World in a Box
March 22 – May 19, 2012
World in a Box
March 22 – May 19, 2012
Opening Reception: Thursday, March 22, 6–8 pm
Eclectic Box Art Exhibition Spans Myriad Styles, Techniques
Allan Stone Gallery is pleased to present World in a Box, an eclectic exhibition of “box art,” March 22 through May 19, 2012, the second in a series of exhibitions selected from the Allan Stone collection at the gallery’s new location, 5 East 82nd Street, New York, NY.
Like the previous exhibition of folk art objects and paintings Remarkable Treasures, Folk Art from the Allan Stone Collection, this exhibition of box art further reflects the late Allan Stone’s wide range of interests both as a dealer and as a collector.
While Stone was long associated with Abstract Expressionism, his attention was also captured by other forms of art-making as well, including folk art, tribal art, decorative art and a myriad of styles and techniques associated with contemporary and modern sculpture. Many of these techniques are represented by the several artists featured in World in a Box.
World in a Box illustrates Stone’s passionate interest in a very personal form of expression. Each artist explores through his or her own inventive narrative a quality of imagined spaces and places that are at once small, intimate and somewhat portable. As a point of departure, each artist builds around a microcosm of reality, exploring with whatever tools are necessary to produce a very special, highly personalized and specific moment or event.

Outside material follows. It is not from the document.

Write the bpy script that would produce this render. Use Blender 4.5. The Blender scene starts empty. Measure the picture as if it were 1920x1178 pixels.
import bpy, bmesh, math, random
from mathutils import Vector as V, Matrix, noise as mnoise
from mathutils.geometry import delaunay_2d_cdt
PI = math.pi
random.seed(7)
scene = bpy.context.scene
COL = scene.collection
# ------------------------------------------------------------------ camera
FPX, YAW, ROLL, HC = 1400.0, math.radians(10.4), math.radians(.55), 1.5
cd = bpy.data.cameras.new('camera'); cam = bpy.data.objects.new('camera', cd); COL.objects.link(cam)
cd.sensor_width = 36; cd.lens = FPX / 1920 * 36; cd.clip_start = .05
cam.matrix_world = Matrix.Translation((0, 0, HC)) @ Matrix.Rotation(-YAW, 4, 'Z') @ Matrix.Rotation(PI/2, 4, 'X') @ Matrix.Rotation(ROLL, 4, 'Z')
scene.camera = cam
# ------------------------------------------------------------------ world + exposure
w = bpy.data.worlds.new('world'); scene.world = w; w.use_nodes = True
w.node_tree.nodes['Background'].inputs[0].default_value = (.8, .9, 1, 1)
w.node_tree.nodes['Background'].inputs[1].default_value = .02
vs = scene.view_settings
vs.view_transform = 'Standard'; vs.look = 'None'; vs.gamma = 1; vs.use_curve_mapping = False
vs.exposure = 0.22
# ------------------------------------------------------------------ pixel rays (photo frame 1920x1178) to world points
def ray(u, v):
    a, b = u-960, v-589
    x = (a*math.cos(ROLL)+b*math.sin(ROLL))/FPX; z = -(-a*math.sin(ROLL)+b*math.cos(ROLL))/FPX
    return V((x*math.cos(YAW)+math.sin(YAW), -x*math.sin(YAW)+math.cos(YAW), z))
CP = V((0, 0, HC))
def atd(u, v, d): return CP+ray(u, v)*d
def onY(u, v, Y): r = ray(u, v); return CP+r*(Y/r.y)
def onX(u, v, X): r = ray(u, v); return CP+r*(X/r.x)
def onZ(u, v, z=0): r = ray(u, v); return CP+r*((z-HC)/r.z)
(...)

From Joseph Cornell’s poetic reveries on the universe to the illusionistic tableaus of William Beckman’s painted world; from the folk art inspired figures of Barry Cohen’s constructions to the vivid and detailed underground tableaux of Alan Wolfson, Arman’s boxes of assembled materials measure the world through things that are tossed aside or easily forgotten. The same kind of found aesthetic is at the heart of Dan Basen’s boxes, whether his mini panorama of a city composed of sticks of colored chalk or his arrangement of paint tubes. Other artists in this exhibition, including James Grashow, Richard Haden, Wayne Nowack and the team of Serge Clément and Marina Kamena, all endeavor to propagate their particular scenarios with familiar elements that echo the world around us with a rich sense of discovery and wonder.